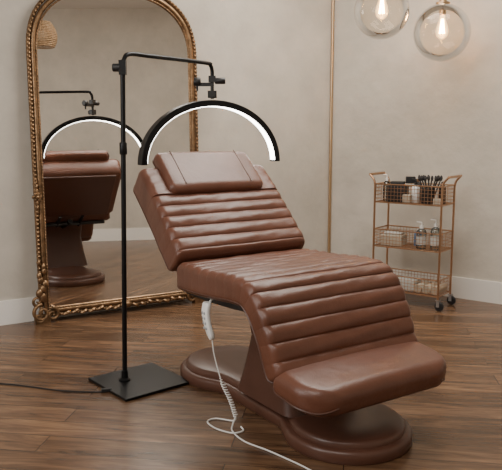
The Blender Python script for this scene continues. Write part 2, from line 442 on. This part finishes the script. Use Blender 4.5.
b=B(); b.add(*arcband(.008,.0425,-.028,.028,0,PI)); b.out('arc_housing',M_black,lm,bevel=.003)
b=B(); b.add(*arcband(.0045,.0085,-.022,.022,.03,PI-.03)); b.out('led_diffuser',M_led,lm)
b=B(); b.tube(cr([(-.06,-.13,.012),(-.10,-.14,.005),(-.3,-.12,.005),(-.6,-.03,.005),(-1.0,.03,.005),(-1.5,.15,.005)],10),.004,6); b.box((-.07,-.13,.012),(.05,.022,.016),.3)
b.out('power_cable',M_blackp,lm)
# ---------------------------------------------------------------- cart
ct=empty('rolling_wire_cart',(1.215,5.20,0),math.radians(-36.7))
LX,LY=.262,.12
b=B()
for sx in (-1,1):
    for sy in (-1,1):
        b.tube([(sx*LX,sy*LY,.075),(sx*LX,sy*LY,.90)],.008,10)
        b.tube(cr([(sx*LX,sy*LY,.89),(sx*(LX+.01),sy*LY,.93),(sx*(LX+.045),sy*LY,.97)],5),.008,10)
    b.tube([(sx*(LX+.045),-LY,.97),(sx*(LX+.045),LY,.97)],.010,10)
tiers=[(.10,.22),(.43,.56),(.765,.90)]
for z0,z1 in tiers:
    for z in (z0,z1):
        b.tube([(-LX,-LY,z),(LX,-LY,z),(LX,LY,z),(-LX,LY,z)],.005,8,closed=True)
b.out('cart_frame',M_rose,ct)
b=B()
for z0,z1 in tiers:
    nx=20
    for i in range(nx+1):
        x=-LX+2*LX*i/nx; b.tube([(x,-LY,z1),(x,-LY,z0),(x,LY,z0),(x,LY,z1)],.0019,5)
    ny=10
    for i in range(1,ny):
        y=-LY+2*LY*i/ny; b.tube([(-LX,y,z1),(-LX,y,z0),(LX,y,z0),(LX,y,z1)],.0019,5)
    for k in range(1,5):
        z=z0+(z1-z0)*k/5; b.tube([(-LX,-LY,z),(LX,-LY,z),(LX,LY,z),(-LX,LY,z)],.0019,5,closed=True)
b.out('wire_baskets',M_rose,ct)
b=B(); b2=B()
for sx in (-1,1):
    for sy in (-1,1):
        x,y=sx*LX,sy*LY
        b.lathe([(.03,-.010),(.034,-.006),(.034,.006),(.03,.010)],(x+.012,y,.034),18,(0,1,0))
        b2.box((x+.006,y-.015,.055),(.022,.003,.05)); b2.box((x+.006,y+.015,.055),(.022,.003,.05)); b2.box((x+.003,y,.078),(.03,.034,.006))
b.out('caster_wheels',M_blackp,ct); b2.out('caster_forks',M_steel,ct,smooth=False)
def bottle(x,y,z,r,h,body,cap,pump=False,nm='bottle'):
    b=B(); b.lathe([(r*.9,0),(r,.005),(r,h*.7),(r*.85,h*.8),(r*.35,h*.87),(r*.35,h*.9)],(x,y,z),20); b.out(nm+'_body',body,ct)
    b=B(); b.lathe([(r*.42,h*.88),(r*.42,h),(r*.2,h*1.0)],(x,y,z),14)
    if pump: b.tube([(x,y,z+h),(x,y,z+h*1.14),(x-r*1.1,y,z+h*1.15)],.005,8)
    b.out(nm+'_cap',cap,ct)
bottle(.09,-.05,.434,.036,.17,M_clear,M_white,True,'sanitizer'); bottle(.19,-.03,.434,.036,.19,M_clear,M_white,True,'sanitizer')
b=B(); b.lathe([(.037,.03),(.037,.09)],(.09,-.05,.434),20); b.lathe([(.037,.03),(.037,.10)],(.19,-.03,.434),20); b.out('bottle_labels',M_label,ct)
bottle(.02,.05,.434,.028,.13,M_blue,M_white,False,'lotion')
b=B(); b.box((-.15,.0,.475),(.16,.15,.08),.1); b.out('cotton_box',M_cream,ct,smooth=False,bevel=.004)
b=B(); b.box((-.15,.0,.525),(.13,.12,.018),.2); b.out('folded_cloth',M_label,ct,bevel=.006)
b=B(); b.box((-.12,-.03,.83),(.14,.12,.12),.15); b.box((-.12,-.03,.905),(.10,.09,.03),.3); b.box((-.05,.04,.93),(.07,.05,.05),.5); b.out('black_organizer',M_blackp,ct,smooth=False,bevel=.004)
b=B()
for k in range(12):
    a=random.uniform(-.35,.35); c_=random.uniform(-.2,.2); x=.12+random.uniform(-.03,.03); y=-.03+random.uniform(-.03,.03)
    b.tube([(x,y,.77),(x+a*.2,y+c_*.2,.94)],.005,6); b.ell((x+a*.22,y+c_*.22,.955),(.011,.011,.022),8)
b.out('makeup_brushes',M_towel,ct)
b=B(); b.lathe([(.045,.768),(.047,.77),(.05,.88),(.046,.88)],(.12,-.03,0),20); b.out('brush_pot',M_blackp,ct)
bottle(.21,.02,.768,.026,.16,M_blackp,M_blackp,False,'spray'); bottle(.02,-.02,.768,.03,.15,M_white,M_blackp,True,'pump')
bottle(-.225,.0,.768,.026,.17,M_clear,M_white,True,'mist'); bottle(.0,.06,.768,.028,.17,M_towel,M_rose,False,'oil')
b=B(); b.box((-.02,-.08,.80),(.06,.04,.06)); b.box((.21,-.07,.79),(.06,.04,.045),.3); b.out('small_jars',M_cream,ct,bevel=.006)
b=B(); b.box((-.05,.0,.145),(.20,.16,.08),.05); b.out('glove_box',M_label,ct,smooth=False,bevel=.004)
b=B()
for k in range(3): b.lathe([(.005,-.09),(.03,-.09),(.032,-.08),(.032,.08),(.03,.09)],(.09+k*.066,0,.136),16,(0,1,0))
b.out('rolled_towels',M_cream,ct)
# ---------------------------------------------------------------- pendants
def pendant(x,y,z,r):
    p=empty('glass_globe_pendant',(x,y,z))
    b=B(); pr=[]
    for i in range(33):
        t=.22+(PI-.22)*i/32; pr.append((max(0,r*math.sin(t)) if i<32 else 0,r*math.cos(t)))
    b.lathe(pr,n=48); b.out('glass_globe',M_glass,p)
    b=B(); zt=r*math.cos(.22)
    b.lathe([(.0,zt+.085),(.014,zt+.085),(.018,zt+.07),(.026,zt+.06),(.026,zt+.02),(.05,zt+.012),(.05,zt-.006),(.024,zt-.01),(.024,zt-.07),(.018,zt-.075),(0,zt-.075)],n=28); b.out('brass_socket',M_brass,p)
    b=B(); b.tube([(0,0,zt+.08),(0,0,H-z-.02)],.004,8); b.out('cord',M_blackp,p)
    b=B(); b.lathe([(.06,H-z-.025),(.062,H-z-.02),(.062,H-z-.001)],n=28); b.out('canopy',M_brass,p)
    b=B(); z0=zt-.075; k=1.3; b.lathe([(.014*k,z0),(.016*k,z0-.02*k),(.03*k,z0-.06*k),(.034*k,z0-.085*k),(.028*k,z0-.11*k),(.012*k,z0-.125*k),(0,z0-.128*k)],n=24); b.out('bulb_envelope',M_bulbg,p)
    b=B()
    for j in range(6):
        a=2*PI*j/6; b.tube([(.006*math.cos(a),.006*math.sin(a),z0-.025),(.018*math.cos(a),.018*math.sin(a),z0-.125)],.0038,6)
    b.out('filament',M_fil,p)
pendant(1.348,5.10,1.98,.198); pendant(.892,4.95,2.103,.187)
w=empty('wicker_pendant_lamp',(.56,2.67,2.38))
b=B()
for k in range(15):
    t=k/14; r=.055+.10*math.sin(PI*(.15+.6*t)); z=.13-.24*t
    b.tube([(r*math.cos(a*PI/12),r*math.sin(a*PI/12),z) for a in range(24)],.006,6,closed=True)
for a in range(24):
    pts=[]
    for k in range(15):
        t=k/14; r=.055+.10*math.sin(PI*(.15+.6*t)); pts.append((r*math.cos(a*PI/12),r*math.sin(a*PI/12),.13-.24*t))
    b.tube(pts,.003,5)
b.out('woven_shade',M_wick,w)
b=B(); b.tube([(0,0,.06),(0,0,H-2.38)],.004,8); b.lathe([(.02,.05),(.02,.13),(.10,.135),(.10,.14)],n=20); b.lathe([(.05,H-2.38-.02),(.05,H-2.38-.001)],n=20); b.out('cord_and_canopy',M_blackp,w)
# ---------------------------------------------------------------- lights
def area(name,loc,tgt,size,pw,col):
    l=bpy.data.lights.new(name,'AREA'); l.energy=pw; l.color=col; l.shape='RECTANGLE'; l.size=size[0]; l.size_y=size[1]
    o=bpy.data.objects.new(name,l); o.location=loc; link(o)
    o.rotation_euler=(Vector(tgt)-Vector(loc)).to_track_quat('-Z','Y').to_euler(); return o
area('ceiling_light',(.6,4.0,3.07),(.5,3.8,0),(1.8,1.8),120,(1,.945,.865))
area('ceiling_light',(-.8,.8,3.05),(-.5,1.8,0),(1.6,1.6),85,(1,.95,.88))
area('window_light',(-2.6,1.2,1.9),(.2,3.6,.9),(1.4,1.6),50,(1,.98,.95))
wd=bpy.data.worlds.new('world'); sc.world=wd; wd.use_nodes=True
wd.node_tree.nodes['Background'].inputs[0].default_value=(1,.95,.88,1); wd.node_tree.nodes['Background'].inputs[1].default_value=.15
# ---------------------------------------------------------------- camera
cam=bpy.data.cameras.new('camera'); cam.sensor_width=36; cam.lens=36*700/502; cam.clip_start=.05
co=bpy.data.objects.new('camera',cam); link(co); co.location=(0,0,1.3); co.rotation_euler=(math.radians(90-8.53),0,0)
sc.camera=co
--
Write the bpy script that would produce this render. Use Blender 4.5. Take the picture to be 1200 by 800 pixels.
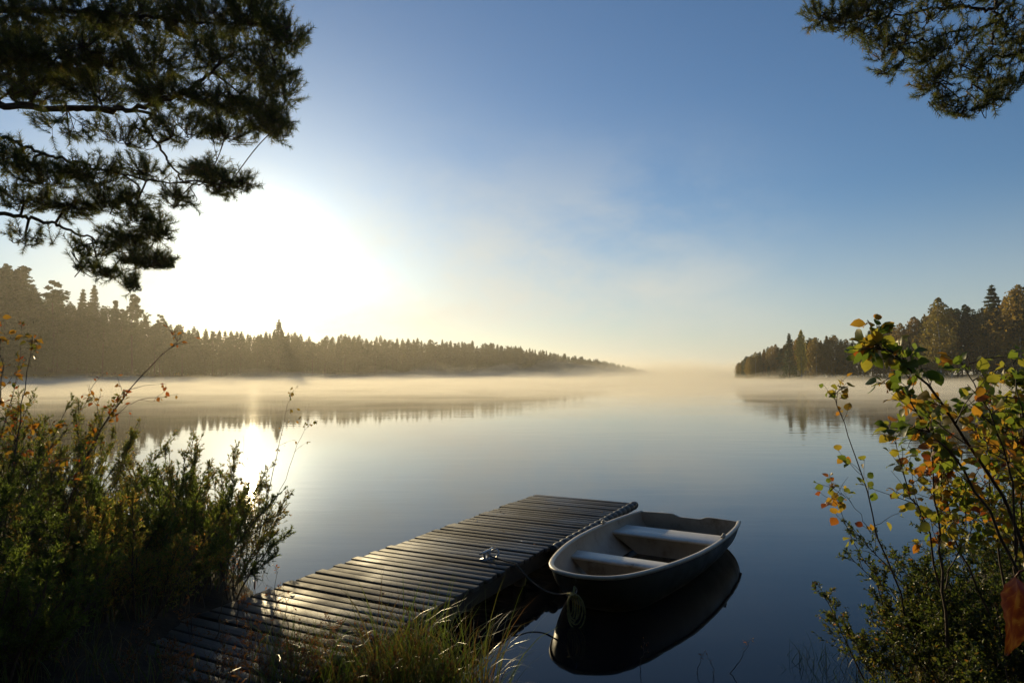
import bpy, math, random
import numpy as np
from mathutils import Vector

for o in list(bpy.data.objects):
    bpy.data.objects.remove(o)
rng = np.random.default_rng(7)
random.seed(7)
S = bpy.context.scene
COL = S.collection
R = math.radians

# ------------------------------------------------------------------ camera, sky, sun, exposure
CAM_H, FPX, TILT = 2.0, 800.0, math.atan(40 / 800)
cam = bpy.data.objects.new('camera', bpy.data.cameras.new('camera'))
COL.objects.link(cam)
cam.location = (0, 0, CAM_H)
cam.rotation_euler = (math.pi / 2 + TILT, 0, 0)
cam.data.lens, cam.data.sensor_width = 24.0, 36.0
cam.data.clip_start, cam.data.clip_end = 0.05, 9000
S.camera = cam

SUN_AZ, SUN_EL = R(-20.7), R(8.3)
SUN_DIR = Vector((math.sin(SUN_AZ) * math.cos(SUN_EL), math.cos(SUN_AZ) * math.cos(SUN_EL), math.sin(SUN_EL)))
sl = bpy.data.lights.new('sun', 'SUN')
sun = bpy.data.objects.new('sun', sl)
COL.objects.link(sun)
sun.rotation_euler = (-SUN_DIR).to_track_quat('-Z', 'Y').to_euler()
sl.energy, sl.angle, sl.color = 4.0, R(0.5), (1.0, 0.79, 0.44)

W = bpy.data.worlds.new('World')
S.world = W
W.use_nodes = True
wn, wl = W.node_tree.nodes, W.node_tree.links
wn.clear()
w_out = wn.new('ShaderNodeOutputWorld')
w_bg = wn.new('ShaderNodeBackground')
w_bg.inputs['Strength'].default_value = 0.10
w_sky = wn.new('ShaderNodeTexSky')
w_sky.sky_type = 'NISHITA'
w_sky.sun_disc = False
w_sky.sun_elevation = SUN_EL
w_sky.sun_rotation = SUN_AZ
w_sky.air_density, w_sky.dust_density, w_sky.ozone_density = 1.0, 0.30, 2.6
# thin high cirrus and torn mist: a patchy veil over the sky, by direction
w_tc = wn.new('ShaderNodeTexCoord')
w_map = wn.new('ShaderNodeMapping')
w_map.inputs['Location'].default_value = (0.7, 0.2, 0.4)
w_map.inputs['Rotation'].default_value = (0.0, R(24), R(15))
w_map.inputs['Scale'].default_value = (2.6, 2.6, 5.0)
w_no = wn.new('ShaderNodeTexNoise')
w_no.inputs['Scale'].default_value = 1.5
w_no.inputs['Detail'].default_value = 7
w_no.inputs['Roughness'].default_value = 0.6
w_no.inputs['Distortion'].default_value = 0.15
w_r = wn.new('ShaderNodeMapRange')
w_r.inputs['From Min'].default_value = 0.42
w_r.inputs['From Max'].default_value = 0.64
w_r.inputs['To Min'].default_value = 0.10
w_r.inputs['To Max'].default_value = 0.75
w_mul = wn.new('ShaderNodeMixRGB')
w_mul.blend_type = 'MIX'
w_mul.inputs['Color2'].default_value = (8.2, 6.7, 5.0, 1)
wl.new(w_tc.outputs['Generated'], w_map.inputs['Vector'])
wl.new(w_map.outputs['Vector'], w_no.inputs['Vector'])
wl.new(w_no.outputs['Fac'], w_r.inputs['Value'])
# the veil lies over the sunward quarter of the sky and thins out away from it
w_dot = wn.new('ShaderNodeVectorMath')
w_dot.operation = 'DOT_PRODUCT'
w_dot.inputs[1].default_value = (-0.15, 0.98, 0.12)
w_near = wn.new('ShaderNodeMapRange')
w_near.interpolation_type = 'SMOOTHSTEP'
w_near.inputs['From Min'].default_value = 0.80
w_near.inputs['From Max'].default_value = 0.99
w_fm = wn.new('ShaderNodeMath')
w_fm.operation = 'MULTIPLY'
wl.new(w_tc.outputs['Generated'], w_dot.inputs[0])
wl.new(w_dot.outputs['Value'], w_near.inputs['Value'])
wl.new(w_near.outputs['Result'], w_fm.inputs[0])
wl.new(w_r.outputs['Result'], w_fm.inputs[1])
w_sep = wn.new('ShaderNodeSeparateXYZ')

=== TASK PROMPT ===
Starting at the line that contains "Write the bpy" and ending at the line that contains "S.camera = cam", give the lines again exactly. Do not include the pictures.

=== OUTPUT OF THE EXERCISE ===
Write the bpy script that would produce this render. Use Blender 4.5. Take the picture to be 1200 by 800 pixels.
import bpy, math, random
import numpy as np
from mathutils import Vector

for o in list(bpy.data.objects):
    bpy.data.objects.remove(o)
rng = np.random.default_rng(7)
random.seed(7)
S = bpy.context.scene
COL = S.collection
R = math.radians

# ------------------------------------------------------------------ camera, sky, sun, exposure
CAM_H, FPX, TILT = 2.0, 800.0, math.atan(40 / 800)
cam = bpy.data.objects.new('camera', bpy.data.cameras.new('camera'))
COL.objects.link(cam)
cam.location = (0, 0, CAM_H)
cam.rotation_euler = (math.pi / 2 + TILT, 0, 0)
cam.data.lens, cam.data.sensor_width = 24.0, 36.0
cam.data.clip_start, cam.data.clip_end = 0.05, 9000
S.camera = cam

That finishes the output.